この展覧会は、毛利家ゆかりの「正月飾り」ほか、正月の祝いの行事を彩るのにふさわしい縁起のよい美術工芸品や、来年の干支「辰」にちなんだ龍の絵など、おめでたいとされる作品を紹介する企画です。ぜひこの機会に、長い伝統と高い格式をもつ毛利家の縁起の品々をごらんいただき、年末年始の幸運を願ってはいかがでしょう。
毛利家の「正月飾り」は、毛利家を飛躍させた戦国大名毛利元就ゆかりの甲冑や軍扇など、上昇を意味する日の丸の文様が鮮やかに描かれためでたい武具に、長州藩の初代藩主毛利秀就(ひでなり)が朝廷から拜領した由緒ある「御重代太刀(ごじゅうだいのたち)」を組み合わせた、毛利家ならではの格調高い逸品です。
そのほか、明治の日本画革新に努めた狩野芳崖(かのうほうがい)が描いた、長寿と栄華・富貴を願う「福禄寿図」や、幕末の上方で活躍した九州南画会の巨匠田能村直入(たのむらちょくにゅう)が描いた「青緑山水・郭子儀図」も縁起のよい画題とされています。 また江戸期の狩野如川が描いたとてもユーモラスな「龍虎図」など、干支の「辰」に因んだ作品も展示しています。今回は、第10代長州藩主毛利斉煕(なりひろ)が筆を執った書も、開館以来初めて公開しています。

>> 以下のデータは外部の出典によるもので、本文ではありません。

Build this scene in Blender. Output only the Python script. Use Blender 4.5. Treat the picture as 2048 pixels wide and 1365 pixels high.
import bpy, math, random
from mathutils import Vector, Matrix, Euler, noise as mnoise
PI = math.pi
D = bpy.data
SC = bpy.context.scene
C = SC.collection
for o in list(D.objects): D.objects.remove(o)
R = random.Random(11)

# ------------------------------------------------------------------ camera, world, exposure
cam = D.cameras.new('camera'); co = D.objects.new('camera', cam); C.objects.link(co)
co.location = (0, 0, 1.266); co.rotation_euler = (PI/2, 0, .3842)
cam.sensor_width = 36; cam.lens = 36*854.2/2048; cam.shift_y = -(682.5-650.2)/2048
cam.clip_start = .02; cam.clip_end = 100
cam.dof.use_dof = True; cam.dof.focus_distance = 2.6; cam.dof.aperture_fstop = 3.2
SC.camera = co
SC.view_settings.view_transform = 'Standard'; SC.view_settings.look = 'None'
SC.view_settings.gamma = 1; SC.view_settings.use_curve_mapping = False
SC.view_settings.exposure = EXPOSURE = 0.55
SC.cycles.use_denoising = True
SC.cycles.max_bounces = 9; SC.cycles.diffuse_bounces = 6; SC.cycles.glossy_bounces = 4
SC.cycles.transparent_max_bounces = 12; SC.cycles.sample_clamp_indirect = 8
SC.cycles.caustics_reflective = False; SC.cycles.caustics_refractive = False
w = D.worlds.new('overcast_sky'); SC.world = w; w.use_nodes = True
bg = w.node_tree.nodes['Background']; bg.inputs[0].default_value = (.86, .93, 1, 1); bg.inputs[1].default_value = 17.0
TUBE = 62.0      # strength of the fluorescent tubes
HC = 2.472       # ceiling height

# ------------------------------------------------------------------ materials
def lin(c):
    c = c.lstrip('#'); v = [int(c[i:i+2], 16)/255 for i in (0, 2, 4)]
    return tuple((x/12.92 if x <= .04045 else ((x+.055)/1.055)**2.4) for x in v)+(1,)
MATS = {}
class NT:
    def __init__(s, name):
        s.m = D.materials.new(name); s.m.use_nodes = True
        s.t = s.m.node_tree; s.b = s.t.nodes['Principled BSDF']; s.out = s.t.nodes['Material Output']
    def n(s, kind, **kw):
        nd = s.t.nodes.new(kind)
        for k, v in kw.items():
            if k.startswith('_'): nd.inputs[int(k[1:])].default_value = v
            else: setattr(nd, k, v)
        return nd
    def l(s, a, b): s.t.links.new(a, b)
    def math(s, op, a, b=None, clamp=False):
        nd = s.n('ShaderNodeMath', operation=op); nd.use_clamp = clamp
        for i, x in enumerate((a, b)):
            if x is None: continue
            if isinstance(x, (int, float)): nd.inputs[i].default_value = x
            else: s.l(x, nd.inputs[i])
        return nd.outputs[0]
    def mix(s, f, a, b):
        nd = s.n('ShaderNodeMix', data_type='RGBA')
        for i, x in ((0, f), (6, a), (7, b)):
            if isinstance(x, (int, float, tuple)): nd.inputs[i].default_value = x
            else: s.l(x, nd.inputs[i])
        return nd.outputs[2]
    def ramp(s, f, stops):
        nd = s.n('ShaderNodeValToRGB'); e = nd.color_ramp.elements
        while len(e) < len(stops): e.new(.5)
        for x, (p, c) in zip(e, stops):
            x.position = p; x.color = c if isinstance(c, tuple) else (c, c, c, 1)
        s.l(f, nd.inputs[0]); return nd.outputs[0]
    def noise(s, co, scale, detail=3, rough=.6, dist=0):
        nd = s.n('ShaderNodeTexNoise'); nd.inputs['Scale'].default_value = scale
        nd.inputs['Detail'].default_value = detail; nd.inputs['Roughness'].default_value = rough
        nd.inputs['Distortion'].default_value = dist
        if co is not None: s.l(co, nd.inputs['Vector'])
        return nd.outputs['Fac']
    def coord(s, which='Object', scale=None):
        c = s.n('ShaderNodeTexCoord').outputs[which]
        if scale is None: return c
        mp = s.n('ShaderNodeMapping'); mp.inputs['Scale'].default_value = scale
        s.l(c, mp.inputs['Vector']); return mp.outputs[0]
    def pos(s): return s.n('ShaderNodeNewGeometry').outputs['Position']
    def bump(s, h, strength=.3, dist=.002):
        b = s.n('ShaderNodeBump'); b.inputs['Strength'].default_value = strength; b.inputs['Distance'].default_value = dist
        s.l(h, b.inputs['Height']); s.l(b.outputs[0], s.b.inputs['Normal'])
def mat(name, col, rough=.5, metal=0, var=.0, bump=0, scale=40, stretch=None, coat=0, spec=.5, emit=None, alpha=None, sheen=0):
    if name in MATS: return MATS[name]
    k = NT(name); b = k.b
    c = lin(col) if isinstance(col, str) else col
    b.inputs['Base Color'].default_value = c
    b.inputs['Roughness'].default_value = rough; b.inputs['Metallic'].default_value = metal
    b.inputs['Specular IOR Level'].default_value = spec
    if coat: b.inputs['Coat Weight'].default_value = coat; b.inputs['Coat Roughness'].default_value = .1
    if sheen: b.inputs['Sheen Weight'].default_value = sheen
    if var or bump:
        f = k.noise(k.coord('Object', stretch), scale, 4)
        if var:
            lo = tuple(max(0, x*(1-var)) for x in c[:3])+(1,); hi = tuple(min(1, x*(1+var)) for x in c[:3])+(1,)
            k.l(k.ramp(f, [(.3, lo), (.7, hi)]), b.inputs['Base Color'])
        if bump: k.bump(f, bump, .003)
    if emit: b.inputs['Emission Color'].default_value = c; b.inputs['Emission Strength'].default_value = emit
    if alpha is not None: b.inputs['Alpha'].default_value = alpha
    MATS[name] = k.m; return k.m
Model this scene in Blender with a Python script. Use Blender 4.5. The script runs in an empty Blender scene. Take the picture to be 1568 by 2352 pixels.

「正月規式」は、江戸時代後期の藩主が、大晦日から正月にかけてどのように行事をこなしていたかの、細かなスケジュールが記されたとても珍しいものです。殿さまの正月がどのようなものであったか、ご興味の方々には必見の品です。
12月22日(金)〜12月31日(日)までは年末の休館ですが、新年は1月1日(月)午前9時から通常どおり開館いたしますので、初詣とあわせて博物館での福探しにもぜひ足をお運びください。